Inasmuch as the ease must be remanded for a new trial, brief consideration should be given to the remaining assignments.
With respect to the fourth assignment, it is sufficient to point out that if evidence, competent and material to establish the offense on trial, incidentally discloses the commission of another, disconnected therewith, the rule that an offense not charged may not be shown as tending to prove the one for which the trial is being had is not contravened. Hood v. United States (C. C. A. 8) 23 F.(2d) 472, 475; Grayson v. United States (C. C. A. 6) 272 F. 553, 558. It would be proper in the instant case to show by appellant’s confessions the circumstances under which he claims to have met Rippen and Malloy.
The fifth specification complains of the following language used by the Assistant United States Attorney in his closing argument:
“Mr. Rinehart: Mr. Lewis asks why aren’t Bob Rippen and Fritz Malloy here? I say it is because Joe Tingle isn’t willing to go on the stand and testify—
“Mr. Madison: I object to the comment of counsel, commenting on the defendant not taking the stand in his own behalf.
“Mr. Rinehart: If the court will pardon me, I don’t mean in this particular case. I mean in any case. Mr. Lewis asked, if I recall, why Mr. Malloy and Mr. Rippen are not on trial.
“Mr. Madison: This is the only case on trial and counsel has commented on the failure of the defendant to take the stand and we except to it.
“Mr. Rinehart: I withdraw it. If they will come in here and testify—
“Mr. Madison: If the court please, I want to further except to that as a continuation of the same line of comment.
“The Court: Objection overruled. He is within his rights. .

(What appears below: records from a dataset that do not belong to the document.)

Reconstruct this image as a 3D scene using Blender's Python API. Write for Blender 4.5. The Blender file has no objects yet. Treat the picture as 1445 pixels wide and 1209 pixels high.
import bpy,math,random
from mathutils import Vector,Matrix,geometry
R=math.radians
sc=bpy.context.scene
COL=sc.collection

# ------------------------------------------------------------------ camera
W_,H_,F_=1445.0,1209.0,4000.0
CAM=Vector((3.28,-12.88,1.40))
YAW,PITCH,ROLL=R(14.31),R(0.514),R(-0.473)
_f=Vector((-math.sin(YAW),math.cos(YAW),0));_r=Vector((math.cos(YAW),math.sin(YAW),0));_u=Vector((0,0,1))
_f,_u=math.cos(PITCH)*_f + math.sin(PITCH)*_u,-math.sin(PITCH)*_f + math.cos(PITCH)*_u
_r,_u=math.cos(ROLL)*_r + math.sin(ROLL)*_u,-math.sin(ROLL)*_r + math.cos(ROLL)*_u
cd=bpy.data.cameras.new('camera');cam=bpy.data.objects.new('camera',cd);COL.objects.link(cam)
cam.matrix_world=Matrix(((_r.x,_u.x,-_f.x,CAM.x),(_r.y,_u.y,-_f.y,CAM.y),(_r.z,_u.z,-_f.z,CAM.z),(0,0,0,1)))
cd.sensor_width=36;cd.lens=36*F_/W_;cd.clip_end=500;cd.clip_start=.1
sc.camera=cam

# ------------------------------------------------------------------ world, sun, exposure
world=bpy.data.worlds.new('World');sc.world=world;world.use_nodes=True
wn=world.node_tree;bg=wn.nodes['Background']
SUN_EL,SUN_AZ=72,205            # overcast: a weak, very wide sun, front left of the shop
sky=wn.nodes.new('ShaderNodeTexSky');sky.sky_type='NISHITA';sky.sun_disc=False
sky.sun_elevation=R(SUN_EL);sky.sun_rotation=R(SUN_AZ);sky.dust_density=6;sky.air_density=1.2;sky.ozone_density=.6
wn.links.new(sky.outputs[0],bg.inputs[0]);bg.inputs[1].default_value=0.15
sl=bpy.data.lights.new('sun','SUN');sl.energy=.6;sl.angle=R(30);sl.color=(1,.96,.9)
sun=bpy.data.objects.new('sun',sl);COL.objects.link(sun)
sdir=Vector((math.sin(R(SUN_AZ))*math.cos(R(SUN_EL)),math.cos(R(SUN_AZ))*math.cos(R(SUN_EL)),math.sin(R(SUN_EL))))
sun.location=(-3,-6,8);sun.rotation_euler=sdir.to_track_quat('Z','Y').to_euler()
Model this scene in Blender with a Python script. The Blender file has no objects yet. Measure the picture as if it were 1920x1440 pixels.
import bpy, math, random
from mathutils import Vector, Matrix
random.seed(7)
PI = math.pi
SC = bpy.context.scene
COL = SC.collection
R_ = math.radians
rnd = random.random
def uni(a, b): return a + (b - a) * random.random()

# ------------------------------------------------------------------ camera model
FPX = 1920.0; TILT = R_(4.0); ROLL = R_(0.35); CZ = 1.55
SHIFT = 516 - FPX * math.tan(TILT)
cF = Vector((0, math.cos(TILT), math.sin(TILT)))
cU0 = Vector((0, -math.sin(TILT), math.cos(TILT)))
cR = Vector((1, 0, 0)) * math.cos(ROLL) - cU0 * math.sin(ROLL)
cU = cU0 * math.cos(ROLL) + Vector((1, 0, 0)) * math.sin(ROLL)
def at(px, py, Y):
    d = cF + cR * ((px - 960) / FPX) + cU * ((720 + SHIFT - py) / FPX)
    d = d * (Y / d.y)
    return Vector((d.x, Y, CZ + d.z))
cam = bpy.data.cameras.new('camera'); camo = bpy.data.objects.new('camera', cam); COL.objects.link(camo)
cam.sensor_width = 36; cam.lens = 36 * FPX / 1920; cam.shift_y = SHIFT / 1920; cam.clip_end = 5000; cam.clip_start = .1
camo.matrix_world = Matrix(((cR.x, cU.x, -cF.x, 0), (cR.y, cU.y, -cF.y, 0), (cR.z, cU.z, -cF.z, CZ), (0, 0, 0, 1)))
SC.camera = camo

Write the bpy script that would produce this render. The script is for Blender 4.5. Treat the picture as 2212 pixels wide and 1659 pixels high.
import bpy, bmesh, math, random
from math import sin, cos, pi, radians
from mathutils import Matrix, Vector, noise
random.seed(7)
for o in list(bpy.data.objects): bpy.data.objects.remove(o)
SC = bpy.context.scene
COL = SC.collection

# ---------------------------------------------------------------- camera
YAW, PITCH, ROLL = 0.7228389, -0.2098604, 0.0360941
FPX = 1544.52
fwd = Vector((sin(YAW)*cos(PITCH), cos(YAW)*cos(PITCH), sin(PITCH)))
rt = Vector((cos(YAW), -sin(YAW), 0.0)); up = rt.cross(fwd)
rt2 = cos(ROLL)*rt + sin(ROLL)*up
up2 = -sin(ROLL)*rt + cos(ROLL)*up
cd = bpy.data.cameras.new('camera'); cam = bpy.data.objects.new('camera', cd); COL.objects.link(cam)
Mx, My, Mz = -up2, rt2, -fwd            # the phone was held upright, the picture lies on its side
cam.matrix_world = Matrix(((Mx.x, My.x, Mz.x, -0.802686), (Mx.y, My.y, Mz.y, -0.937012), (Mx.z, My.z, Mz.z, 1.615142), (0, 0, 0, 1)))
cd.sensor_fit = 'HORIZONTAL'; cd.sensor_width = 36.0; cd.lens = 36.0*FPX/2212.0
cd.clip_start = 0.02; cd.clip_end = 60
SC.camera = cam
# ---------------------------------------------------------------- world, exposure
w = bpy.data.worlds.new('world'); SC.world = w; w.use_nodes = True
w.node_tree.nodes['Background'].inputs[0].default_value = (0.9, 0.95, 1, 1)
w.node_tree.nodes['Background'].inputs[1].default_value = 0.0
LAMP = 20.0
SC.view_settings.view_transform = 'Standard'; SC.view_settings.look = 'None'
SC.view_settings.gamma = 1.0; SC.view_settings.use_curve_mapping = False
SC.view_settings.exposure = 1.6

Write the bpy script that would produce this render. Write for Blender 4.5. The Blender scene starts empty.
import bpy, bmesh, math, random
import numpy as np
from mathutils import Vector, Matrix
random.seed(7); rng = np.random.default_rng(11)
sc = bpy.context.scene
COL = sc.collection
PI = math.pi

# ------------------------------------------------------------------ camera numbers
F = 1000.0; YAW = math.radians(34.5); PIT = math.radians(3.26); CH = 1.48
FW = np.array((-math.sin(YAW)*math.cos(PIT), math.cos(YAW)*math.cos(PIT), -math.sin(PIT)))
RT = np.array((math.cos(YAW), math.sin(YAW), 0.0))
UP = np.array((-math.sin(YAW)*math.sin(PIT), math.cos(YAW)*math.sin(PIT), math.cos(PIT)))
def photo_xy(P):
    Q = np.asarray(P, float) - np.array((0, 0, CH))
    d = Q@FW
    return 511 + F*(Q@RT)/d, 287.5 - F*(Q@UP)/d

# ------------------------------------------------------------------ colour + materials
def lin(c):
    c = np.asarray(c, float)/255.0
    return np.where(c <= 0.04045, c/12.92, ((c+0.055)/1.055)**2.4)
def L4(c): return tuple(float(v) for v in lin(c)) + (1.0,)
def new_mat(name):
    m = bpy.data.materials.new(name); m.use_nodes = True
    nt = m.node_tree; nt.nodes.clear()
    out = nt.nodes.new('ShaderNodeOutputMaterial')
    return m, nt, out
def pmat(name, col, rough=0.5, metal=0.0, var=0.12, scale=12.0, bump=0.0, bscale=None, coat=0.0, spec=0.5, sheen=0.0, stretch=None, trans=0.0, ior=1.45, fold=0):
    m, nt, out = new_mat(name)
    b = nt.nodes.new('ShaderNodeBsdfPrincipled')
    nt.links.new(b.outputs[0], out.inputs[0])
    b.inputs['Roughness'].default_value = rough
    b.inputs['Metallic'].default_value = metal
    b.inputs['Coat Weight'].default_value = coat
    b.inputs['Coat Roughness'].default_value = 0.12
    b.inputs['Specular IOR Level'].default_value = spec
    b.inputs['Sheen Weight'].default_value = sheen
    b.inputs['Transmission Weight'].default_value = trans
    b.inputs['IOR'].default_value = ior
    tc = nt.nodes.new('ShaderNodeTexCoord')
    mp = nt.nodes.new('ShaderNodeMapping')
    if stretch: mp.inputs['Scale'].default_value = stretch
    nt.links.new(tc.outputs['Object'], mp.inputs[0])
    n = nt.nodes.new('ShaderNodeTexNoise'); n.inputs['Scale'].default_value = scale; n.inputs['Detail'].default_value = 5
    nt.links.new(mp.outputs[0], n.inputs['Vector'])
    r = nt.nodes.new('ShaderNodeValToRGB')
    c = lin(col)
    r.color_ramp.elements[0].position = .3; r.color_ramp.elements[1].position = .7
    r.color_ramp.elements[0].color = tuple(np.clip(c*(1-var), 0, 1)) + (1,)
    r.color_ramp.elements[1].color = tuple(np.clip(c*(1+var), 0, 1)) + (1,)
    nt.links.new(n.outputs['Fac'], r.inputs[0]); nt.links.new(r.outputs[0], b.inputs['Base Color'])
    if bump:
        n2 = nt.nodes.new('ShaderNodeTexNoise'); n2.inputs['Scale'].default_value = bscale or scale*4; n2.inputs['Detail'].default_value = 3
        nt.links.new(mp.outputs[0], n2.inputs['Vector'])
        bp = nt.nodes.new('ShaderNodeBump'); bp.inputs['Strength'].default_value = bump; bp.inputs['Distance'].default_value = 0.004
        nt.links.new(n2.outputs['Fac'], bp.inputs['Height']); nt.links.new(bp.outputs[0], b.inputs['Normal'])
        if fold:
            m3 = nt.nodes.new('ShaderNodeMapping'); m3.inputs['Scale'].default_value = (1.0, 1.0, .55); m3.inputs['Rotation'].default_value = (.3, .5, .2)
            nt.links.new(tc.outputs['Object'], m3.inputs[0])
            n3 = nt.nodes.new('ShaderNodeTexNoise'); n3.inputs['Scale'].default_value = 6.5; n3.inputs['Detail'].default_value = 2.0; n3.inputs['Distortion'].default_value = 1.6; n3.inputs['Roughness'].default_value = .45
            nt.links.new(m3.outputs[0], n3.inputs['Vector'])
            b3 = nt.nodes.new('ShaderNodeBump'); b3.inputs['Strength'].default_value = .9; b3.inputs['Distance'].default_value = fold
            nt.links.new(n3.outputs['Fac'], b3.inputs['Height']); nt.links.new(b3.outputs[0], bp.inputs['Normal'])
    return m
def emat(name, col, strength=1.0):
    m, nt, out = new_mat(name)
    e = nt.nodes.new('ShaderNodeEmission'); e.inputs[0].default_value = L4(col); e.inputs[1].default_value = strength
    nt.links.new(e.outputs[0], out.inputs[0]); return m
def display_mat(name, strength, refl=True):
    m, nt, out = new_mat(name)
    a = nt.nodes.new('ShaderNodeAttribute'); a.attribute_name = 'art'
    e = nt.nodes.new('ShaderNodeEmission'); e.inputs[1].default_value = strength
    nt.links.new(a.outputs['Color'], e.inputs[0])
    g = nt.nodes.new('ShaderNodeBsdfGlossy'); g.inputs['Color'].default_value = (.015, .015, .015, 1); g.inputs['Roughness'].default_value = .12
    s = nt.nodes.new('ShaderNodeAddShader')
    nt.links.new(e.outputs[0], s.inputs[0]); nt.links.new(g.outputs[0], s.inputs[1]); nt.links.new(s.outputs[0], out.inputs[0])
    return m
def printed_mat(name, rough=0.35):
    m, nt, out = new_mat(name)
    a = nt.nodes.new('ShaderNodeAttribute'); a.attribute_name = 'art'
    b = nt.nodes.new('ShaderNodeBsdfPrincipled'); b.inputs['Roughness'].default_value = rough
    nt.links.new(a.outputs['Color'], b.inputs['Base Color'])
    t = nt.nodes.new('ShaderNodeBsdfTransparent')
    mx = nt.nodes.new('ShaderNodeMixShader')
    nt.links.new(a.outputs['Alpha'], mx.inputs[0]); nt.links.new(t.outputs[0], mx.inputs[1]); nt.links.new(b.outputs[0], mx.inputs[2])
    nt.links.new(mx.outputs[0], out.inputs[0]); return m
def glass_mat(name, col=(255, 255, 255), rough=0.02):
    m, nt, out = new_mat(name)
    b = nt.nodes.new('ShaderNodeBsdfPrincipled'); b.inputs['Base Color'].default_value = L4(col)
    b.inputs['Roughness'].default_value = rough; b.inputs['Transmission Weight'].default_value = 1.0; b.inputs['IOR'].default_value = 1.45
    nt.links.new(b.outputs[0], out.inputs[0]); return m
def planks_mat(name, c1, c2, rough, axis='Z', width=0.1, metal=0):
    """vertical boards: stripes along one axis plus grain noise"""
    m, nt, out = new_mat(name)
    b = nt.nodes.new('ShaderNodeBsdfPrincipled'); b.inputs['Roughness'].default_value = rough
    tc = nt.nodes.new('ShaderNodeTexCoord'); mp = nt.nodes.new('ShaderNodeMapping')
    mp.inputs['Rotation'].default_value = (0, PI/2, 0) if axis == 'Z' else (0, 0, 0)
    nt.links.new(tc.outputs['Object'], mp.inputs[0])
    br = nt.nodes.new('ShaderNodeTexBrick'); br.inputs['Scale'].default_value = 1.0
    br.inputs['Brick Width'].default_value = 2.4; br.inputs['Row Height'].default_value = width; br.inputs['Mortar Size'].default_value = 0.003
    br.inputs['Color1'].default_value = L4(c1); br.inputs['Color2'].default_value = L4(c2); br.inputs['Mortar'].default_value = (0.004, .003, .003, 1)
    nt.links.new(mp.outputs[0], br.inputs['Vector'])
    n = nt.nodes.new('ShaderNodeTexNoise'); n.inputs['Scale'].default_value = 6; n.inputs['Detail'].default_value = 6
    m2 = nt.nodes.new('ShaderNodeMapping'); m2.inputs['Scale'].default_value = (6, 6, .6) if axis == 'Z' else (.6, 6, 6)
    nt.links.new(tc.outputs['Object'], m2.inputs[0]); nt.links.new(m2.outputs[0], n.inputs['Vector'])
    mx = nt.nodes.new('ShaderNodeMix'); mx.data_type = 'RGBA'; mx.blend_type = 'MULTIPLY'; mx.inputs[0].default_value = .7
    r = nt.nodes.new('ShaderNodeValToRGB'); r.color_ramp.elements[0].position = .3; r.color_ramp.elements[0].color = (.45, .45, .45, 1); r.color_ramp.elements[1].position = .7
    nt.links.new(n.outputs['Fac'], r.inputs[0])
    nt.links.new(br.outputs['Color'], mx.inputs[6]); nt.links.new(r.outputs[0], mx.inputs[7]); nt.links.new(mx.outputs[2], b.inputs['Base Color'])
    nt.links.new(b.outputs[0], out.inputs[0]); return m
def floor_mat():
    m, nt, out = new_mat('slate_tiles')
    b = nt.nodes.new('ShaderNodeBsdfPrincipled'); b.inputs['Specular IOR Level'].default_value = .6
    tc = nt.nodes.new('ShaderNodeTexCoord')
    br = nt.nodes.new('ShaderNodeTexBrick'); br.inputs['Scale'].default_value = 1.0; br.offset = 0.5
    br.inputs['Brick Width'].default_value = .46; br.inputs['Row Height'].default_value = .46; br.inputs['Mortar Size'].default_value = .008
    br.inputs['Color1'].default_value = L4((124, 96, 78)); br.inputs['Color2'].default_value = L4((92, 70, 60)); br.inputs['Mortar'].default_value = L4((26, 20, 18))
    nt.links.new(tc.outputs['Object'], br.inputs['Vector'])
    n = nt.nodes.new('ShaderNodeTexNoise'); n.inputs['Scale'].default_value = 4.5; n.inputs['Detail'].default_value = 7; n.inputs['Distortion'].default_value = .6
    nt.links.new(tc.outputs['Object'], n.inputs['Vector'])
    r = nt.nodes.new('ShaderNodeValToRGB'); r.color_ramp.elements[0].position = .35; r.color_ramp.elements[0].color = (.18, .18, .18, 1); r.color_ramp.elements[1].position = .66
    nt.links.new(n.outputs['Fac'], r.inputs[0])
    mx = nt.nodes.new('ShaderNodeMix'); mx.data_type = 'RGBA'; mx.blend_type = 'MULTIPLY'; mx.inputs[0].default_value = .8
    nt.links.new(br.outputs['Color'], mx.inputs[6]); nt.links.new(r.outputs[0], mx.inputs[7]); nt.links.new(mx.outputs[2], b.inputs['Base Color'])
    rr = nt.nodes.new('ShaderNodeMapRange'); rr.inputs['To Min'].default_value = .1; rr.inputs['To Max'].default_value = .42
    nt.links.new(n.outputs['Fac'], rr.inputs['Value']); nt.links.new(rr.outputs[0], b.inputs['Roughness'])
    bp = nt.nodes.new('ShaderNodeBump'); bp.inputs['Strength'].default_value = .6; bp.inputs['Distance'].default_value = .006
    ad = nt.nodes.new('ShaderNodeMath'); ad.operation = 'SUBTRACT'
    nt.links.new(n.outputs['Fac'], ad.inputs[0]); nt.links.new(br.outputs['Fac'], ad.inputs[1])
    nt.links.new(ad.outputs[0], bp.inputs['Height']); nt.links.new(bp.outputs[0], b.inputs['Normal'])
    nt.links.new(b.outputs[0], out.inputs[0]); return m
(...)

“Mr. Rinehart: I say now, for the United States District Attorney’s office that any time Joe Tingle or any other man, is willing to come in and show the government evidence against them and produce that evidence in court, we will be more than glad to prosecute.”
It is quite evident that counsel for the government, replying to a question by the defense, had no reference to the failure of appellant to take the stand in the ease on trial; nevertheless, the language used was calculated to bring this fact sharply to the attention of the jury. The court in unmistakable and positive terms, emphatically and promptly, should have advised the jurors that the matter was improper and that they should give no consideration thereto. De Mayo v. United States (C. C. A. 8) 32 F.(2d) 472. It is apparent from the record before us, and was, in effect, assumed at the hearing, that appellant was guilty of a substantive violation of the National Prohibition Act (27 USCA). That, however, standing alone furnishes no support to a conspiracy charge. The judgment must be reversed, and the case remanded for a new trial. It is so ordered.